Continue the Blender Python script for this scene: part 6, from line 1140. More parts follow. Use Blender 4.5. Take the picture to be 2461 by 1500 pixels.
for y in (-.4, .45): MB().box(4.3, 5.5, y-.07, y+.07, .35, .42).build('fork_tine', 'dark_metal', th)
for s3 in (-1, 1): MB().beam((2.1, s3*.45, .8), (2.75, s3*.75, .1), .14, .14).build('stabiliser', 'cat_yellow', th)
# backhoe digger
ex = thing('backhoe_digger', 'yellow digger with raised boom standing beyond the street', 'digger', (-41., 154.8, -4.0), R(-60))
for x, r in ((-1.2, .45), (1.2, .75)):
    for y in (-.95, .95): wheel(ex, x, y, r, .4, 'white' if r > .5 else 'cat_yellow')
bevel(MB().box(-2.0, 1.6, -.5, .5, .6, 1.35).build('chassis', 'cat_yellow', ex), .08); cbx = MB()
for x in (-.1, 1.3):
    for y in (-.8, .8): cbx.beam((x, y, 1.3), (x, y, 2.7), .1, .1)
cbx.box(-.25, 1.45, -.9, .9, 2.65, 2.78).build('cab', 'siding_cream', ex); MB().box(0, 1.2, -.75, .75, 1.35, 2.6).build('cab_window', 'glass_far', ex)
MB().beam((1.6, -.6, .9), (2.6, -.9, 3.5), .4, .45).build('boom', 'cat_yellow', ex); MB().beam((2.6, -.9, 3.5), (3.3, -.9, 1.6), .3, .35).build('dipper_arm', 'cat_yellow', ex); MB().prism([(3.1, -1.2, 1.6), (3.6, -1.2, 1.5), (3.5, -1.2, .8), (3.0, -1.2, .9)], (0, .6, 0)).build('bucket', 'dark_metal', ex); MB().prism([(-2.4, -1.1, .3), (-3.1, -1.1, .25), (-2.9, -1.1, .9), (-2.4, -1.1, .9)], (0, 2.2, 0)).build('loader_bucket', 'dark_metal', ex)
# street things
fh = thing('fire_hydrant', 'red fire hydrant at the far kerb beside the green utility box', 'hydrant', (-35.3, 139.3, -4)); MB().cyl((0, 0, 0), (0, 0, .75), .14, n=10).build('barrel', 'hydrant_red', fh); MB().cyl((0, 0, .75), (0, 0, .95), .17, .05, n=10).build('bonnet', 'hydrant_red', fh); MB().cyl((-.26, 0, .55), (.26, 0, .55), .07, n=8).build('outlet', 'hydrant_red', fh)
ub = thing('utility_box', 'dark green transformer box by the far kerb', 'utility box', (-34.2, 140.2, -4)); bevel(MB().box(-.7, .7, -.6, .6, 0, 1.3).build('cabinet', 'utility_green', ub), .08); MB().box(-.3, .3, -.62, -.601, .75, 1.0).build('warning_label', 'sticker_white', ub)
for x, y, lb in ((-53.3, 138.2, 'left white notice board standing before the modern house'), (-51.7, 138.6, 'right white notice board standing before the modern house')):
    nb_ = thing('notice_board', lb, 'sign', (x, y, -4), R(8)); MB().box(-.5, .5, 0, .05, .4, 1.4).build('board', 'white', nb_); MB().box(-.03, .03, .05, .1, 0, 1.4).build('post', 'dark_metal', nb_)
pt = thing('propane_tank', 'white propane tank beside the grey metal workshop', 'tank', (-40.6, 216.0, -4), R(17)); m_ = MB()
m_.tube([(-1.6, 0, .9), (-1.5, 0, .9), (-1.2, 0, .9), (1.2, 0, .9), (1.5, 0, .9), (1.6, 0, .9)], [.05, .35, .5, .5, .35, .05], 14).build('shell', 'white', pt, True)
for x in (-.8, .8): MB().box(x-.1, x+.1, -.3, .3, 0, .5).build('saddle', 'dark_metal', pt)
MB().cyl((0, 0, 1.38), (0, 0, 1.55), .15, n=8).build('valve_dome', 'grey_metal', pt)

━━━

All of the data needs to be reproduced exactly, with no line missing.

# Response to this exercise
Continue the Blender Python script for this scene: part 6, from line 1140. More parts follow. Use Blender 4.5. Take the picture to be 2461 by 1500 pixels.
for y in (-.4, .45): MB().box(4.3, 5.5, y-.07, y+.07, .35, .42).build('fork_tine', 'dark_metal', th)
for s3 in (-1, 1): MB().beam((2.1, s3*.45, .8), (2.75, s3*.75, .1), .14, .14).build('stabiliser', 'cat_yellow', th)
# backhoe digger
ex = thing('backhoe_digger', 'yellow digger with raised boom standing beyond the street', 'digger', (-41., 154.8, -4.0), R(-60))
for x, r in ((-1.2, .45), (1.2, .75)):
    for y in (-.95, .95): wheel(ex, x, y, r, .4, 'white' if r > .5 else 'cat_yellow')
bevel(MB().box(-2.0, 1.6, -.5, .5, .6, 1.35).build('chassis', 'cat_yellow', ex), .08); cbx = MB()
for x in (-.1, 1.3):
    for y in (-.8, .8): cbx.beam((x, y, 1.3), (x, y, 2.7), .1, .1)
cbx.box(-.25, 1.45, -.9, .9, 2.65, 2.78).build('cab', 'siding_cream', ex); MB().box(0, 1.2, -.75, .75, 1.35, 2.6).build('cab_window', 'glass_far', ex)
MB().beam((1.6, -.6, .9), (2.6, -.9, 3.5), .4, .45).build('boom', 'cat_yellow', ex); MB().beam((2.6, -.9, 3.5), (3.3, -.9, 1.6), .3, .35).build('dipper_arm', 'cat_yellow', ex); MB().prism([(3.1, -1.2, 1.6), (3.6, -1.2, 1.5), (3.5, -1.2, .8), (3.0, -1.2, .9)], (0, .6, 0)).build('bucket', 'dark_metal', ex); MB().prism([(-2.4, -1.1, .3), (-3.1, -1.1, .25), (-2.9, -1.1, .9), (-2.4, -1.1, .9)], (0, 2.2, 0)).build('loader_bucket', 'dark_metal', ex)
# street things
fh = thing('fire_hydrant', 'red fire hydrant at the far kerb beside the green utility box', 'hydrant', (-35.3, 139.3, -4)); MB().cyl((0, 0, 0), (0, 0, .75), .14, n=10).build('barrel', 'hydrant_red', fh); MB().cyl((0, 0, .75), (0, 0, .95), .17, .05, n=10).build('bonnet', 'hydrant_red', fh); MB().cyl((-.26, 0, .55), (.26, 0, .55), .07, n=8).build('outlet', 'hydrant_red', fh)
ub = thing('utility_box', 'dark green transformer box by the far kerb', 'utility box', (-34.2, 140.2, -4)); bevel(MB().box(-.7, .7, -.6, .6, 0, 1.3).build('cabinet', 'utility_green', ub), .08); MB().box(-.3, .3, -.62, -.601, .75, 1.0).build('warning_label', 'sticker_white', ub)
for x, y, lb in ((-53.3, 138.2, 'left white notice board standing before the modern house'), (-51.7, 138.6, 'right white notice board standing before the modern house')):
    nb_ = thing('notice_board', lb, 'sign', (x, y, -4), R(8)); MB().box(-.5, .5, 0, .05, .4, 1.4).build('board', 'white', nb_); MB().box(-.03, .03, .05, .1, 0, 1.4).build('post', 'dark_metal', nb_)
pt = thing('propane_tank', 'white propane tank beside the grey metal workshop', 'tank', (-40.6, 216.0, -4), R(17)); m_ = MB()
m_.tube([(-1.6, 0, .9), (-1.5, 0, .9), (-1.2, 0, .9), (1.2, 0, .9), (1.5, 0, .9), (1.6, 0, .9)], [.05, .35, .5, .5, .35, .05], 14).build('shell', 'white', pt, True)
for x in (-.8, .8): MB().box(x-.1, x+.1, -.3, .3, 0, .5).build('saddle', 'dark_metal', pt)
MB().cyl((0, 0, 1.38), (0, 0, 1.55), .15, n=8).build('valve_dome', 'grey_metal', pt)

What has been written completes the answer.